E, o melhor de tudo é essa sensação de que há um terceiro turno: o momento dos cento e quarenta e nove milhões de eleitores que somos votando dessa vez em nós mesmos, por extensão do voto anterior, este dado ao candidato. Explica-se: não somos cento e cinqüenta milhões, porque nem tudo é povo, e que não é já garantiu a sua vaga no concreto da esperança; nos outros ficamos ainda no vazio da esperança que é a última que mata.

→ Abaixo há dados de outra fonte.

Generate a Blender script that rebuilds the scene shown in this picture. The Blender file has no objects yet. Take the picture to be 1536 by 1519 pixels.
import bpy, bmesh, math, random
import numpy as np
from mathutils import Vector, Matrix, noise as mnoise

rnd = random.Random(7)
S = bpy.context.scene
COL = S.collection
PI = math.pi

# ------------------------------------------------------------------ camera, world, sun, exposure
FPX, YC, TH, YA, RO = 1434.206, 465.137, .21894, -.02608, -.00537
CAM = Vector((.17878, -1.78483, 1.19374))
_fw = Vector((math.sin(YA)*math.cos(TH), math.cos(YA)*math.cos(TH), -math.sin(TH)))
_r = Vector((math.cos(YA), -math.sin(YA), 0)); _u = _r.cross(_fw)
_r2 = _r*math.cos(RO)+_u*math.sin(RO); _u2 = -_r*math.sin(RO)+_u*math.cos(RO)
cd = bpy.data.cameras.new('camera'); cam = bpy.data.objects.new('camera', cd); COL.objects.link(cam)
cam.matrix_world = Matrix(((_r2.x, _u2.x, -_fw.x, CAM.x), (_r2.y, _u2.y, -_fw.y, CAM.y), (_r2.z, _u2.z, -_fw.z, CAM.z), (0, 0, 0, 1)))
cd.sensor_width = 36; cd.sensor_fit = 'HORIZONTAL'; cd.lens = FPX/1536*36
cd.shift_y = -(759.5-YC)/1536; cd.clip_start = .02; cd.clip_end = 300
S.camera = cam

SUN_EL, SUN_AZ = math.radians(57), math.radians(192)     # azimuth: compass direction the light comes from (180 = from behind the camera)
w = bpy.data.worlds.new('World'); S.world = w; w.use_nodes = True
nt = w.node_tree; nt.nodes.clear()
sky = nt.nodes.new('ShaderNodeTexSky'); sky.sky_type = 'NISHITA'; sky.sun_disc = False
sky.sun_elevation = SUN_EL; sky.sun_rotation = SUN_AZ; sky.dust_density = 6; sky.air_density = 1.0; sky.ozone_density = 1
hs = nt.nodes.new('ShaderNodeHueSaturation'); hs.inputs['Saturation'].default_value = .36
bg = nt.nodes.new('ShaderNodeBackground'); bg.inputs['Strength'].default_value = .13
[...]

A certeza de que fizemos uma boa escolha, a convicção de que no terceiro mundo há um terceiro turno está mais intimamente vinculada à legenda suprapartidária dos magazines, quando cédulas cedem lugar a duplicatas mil, nas promoções da vida inteira. Aliás, quantas reencarnações serão necessárias para plena quitaçãos da felicidade à prazo? Pois, carnês são neste terceiro turno a única certeza do paraíso terrestre; e a panfletagem das lojas dão conta de toda sorte de liquidação. Compre, compre, compre tudo o que puder, e dê risada dos gringos norte-americanos, pensando que eles estão na pior porque o dólar esteve cotado a 0,82 centavos de real. Depois, converse com seu novo liqüidificador da última liquidação no atacado da sua incapacidade de consumir o que efetivamente necessita, pergunte ao microondas que estoura pipocas e os seus miolos ( se é que tem algum) porque e como os americanos do norte lutam na Coréia, lutam no Haiti lutam no Iraque e lutam … Aonde mais?
Ora, seu eleitor-consumidor desse Brasil varonil, indague do seu micro-célebro eletrônico de penúltima geração ( os nossos japoneses são melhores que os brasileiros dos japoneses. Complicado, não?) por que é que os latinos são utilizados como personagens da bandidagens dos guetos nova-iorquinos, nas películas do Tio Sam, quase sempre consumidas pelos próprios latinos.
Mas, sobretudo não perca a esperança, pois o verde, dizem, é "esperança" resta saber qual deles: o ecológico, aparentemente lógico, ou qualquer sinal de trânsito.
No terceiro turno não haverá feriado.